I'm still always a little nervous about photographing people, though. I'm not as confident in my images of people as in my images of places. It's generally the images of people that get positive responses, though, and lately I've been asked to photograph parties and take portraits in a more professional capacity, which is flattering (and fun). I really enjoy taking photos of people, though I still wish others shared my enthusiasm for buildings and flowers.


Anyway, I have a lot of thoughts - on Italy, on nostalgia in advertising, on the sale of Steinway Pianos - that I should turn into sentences at some point, but for the moment I'm trying to concentrate on planning my upcoming research trip. I wrote an article on Postman's Park last week for Untapped Cities. It's hot in England at the moment and warm weather is sometimes in opposition to words, as the tired ponies above would agree, so I thought for the moment I'd just post photographs from a recent trip to Ely.






I did go with a friend, but Ely is a really quiet, spacious town, and empty photographs seem more truthful than the alternative. We contemplated going on a cruise along the River Ouse, and thought about drinking tea but found all the tearooms closed. We spent most of the afternoon wandering through Ely's beautiful cathedral and wishing we lived in Topping Booksellers. Ely is only fifteen minutes by train from Cambridge, but feels much further.
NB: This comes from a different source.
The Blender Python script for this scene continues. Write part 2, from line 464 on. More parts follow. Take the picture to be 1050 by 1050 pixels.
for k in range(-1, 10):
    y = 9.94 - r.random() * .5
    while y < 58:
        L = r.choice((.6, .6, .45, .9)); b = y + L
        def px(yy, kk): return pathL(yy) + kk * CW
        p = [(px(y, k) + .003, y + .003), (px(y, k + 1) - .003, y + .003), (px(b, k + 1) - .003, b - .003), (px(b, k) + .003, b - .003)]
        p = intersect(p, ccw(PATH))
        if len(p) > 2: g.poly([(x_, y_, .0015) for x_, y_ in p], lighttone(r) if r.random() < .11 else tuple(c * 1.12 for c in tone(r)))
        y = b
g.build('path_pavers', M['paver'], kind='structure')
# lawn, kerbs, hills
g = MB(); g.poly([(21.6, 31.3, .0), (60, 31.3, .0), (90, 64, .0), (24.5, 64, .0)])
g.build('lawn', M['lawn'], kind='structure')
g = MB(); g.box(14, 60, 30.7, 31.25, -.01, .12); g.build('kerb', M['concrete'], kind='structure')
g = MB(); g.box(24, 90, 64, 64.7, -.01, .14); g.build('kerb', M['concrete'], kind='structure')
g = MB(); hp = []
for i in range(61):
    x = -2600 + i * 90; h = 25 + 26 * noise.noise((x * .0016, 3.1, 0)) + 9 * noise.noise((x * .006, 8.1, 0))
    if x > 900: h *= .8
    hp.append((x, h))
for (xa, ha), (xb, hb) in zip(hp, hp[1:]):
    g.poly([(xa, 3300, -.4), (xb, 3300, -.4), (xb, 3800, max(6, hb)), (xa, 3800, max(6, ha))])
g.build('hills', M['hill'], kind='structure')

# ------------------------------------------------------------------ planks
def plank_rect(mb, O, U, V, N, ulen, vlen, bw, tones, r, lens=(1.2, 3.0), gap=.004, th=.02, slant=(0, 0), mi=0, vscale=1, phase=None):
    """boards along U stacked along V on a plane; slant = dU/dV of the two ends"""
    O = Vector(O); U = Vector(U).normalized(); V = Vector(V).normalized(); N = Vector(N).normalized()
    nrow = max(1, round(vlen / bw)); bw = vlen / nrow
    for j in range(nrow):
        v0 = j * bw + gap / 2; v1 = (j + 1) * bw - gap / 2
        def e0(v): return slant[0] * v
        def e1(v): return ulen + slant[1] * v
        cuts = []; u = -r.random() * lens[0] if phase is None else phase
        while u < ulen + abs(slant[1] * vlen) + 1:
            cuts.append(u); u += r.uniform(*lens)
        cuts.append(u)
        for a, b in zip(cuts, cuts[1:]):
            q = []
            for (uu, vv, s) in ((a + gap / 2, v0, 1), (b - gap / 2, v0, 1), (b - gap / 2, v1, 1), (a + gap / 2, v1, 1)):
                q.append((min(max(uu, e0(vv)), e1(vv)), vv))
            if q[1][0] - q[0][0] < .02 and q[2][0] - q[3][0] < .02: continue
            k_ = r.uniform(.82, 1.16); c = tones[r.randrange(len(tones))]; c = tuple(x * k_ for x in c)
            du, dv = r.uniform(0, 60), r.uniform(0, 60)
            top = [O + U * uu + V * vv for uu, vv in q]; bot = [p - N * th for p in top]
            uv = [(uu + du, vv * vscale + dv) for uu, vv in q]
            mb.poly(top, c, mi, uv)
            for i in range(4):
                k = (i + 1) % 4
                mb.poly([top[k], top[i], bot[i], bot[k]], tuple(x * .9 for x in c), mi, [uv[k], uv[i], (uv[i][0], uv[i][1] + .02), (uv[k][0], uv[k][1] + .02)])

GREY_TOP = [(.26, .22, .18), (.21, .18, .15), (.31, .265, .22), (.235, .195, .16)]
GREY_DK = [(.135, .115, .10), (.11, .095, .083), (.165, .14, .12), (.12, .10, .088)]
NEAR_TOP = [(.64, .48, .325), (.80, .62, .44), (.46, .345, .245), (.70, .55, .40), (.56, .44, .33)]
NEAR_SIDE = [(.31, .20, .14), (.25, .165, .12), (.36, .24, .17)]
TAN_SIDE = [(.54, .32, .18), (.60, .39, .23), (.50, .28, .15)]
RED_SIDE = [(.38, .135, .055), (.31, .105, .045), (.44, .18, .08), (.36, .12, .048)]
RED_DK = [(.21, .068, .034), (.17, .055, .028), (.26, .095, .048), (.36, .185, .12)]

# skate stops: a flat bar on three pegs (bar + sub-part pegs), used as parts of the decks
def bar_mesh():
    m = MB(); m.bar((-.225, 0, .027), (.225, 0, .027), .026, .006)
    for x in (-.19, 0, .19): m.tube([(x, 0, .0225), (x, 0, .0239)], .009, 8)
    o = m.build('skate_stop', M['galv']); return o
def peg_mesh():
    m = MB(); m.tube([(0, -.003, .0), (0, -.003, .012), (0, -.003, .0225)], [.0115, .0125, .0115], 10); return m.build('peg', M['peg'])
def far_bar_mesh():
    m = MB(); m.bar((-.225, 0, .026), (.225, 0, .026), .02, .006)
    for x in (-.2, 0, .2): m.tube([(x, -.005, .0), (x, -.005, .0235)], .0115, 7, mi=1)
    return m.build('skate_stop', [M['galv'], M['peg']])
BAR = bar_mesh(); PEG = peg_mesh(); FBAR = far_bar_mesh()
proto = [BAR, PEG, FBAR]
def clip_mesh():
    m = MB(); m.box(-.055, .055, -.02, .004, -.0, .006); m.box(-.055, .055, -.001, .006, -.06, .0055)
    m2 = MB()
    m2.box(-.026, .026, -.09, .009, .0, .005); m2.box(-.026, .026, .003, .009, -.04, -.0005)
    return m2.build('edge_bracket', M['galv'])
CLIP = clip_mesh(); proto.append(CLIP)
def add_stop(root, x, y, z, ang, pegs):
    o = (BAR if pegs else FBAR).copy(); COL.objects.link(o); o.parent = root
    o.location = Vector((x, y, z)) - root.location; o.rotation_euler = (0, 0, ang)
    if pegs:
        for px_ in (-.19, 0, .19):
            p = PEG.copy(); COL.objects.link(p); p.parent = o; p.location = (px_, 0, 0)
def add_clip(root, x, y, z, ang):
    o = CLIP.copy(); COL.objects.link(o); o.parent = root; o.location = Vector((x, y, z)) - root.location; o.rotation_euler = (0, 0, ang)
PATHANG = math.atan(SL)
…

It's also possibly worth mentioning - for those who do want more words and fewer images of Ely and the Fens - that I wrote about the bus from Chatteris to Cambridge for a book that's coming out later this year. My account of rural Cambridgeshire covers a maximum security prison in March, swans plotting to overthrow the government near a seventeenth century canal, and Tesco's postmodern approximation of Tudor architecture in Milton.